— GOAL OF THE EXERCISE —
Restate the opening lines of the material below word for word, stopping after the line that contains "for o in list(bpy.data.objects): bpy.data.objects.remove(o)".

** START GIVEN DATA **

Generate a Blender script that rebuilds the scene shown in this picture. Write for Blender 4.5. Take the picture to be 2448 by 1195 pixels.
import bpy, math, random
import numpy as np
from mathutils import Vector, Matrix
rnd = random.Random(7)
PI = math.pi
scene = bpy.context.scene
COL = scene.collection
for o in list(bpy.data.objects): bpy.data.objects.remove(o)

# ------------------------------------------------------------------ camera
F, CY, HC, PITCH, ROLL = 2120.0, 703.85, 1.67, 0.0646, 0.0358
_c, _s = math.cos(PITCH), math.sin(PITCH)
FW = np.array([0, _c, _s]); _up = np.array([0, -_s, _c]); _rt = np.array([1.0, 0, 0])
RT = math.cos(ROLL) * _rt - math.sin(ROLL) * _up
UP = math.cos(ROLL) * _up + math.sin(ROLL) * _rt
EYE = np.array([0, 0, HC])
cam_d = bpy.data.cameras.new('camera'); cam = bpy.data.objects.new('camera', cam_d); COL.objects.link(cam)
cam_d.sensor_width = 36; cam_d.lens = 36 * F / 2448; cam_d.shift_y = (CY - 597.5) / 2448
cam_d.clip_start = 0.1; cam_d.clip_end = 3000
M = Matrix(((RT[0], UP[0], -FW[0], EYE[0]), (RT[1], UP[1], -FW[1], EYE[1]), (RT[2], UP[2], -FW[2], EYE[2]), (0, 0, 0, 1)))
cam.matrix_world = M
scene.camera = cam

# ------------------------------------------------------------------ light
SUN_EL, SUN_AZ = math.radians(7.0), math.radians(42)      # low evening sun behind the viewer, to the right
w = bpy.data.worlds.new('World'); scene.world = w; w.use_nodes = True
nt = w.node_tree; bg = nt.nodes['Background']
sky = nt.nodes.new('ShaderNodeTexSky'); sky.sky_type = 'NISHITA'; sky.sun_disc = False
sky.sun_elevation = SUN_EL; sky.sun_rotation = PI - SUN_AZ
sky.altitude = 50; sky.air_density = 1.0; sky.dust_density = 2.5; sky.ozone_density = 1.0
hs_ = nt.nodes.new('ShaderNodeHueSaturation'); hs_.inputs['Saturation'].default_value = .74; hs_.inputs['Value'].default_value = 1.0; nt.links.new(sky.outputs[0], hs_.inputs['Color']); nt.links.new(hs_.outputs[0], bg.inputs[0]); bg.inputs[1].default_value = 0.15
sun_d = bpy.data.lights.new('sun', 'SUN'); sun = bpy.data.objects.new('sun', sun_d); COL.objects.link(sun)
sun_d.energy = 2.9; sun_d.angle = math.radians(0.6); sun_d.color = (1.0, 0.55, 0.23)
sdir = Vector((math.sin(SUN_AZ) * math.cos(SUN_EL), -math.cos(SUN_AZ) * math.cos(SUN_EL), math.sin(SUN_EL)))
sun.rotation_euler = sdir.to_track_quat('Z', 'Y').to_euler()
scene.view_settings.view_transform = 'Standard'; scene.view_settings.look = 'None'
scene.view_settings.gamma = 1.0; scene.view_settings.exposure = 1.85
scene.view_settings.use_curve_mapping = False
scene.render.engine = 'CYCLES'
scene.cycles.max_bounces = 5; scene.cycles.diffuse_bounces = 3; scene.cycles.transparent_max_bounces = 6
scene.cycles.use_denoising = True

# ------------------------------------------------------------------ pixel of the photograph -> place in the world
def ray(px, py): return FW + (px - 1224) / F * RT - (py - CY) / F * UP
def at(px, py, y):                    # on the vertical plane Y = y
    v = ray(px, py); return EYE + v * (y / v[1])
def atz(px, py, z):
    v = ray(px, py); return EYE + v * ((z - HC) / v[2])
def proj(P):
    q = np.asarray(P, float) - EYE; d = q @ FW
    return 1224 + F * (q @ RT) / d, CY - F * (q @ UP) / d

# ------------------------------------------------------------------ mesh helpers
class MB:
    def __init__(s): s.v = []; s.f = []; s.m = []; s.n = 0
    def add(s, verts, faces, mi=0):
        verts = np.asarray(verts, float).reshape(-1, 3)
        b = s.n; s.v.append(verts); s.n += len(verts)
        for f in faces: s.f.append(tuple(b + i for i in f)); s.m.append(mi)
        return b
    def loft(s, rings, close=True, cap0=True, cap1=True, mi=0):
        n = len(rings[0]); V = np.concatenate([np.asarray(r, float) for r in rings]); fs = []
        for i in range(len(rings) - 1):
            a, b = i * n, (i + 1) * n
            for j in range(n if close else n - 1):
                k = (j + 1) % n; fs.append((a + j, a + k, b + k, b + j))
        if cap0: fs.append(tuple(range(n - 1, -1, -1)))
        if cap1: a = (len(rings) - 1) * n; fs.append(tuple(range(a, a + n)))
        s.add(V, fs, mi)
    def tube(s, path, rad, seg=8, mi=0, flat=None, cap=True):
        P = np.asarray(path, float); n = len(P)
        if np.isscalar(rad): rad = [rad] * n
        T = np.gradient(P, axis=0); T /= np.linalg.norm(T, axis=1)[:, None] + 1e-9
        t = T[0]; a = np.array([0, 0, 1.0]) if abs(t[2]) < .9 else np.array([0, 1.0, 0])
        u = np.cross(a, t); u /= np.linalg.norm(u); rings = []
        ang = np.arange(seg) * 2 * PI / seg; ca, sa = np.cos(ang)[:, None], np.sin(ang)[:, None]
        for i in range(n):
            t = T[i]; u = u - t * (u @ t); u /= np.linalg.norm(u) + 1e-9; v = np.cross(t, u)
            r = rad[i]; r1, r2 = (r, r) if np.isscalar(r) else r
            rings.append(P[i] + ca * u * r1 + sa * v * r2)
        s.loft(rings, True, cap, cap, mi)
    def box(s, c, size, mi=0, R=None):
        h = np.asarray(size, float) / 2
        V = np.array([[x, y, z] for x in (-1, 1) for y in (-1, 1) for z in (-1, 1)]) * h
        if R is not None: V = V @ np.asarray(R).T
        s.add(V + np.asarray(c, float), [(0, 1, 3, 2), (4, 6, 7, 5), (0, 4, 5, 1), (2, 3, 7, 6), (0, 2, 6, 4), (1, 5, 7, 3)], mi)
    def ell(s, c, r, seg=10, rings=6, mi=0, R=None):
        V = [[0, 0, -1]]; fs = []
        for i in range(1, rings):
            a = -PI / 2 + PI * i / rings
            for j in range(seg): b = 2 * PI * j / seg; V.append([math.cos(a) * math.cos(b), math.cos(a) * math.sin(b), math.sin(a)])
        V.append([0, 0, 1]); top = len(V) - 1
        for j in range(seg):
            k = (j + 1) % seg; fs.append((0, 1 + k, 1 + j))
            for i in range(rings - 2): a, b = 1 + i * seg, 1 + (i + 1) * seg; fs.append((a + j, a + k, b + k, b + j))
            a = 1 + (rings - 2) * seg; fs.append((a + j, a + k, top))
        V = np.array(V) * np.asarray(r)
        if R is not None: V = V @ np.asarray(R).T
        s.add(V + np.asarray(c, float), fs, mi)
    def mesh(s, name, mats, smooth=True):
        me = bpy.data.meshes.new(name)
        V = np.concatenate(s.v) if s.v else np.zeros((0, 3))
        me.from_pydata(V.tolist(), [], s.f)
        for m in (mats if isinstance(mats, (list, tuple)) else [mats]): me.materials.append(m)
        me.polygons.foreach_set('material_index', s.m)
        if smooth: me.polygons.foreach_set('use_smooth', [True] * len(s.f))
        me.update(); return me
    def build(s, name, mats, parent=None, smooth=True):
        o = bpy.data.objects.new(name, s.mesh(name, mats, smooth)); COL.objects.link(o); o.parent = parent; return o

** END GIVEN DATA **

— EXPECTED ANSWER —
Generate a Blender script that rebuilds the scene shown in this picture. Write for Blender 4.5. Take the picture to be 2448 by 1195 pixels.
import bpy, math, random
import numpy as np
from mathutils import Vector, Matrix
rnd = random.Random(7)
PI = math.pi
scene = bpy.context.scene
COL = scene.collection
for o in list(bpy.data.objects): bpy.data.objects.remove(o)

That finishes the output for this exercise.